Friday, April 01, 2011

Emos in lab

So, while sitting in the lab hunting for animalcules, the line "It's hard to look down a microscope/when tears are in your eyes" popped into my head. (I kind of put my brain on screen-saver mode when I'm doing that kind of work, so all kinds of odd flying toasters bounce around in there).

I tweeted about it during a break: was it a better line for an Emo Scientist, or as a title for a Country and Western Scientist song.

Well, people seemed to like the Country and Western idea (one suggested Florence Flask as a stage name), but I have to admit, I prefer the idea of an Emo Scientist saying it.

Because one of the popular stereotypes is that scientists are the opposite of emo. That we're kind of Mr. Spock types. Like all stereotypes, it's largely wrong. While I probably fall more on the "stable" end of the reactive-personality spectrum (and trust me, I've known a few scientists whose personalities were like nitroglycerin), still, we DO have emotions.
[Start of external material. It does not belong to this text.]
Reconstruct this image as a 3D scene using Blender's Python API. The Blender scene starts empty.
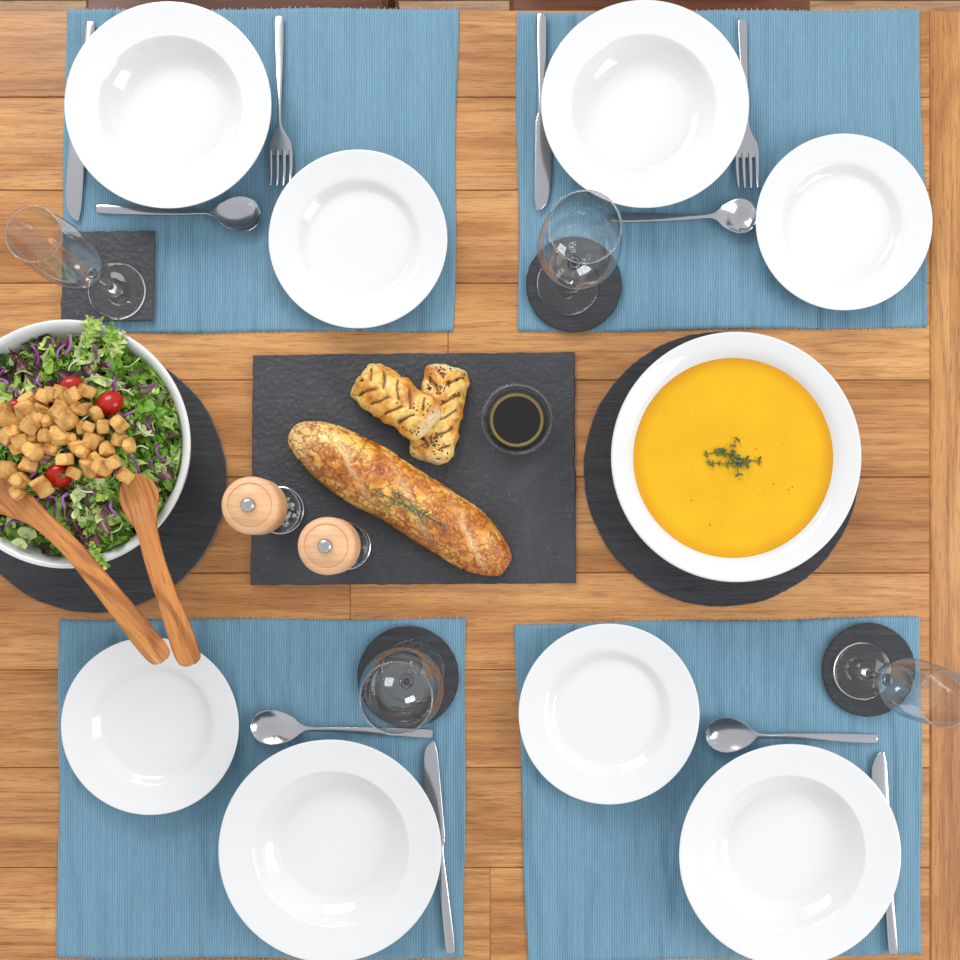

I'm not much of a heart-on-my-sleeve person (Though I think the students can tell when I'm displeased, as when I find plagiarized papers), I do admit I wish I felt I could have a freer rein to express how I felt. (Yes, Abby Sciuto is a scientist but she's a very atypical lab. I cannot fathom going up to someone and telling them they looked like they needed a hug, and I don't think that's JUST my personality talking.)

But then I got thinking about Emo Scientists and it just cracked me up. (I'm assuming here that Emos and Hipsters have a lot of overlap, at least it seems to me that they do).

And some of the lines they'd use. (And now that I think of it, I may have heard less-extreme versions of these lines from actual scientists):

"I don't read that journal any more. It's too mainstream."

Grant proposal gets rejected: go drink absinthe

Journal article gets rejected: the editors are all poseurs anyway.

"My favorite species? You've probably never heard of it." (That's the one that really cracked me up)

And for myself: "I study soil invertebrates. They're TOTALLY underground."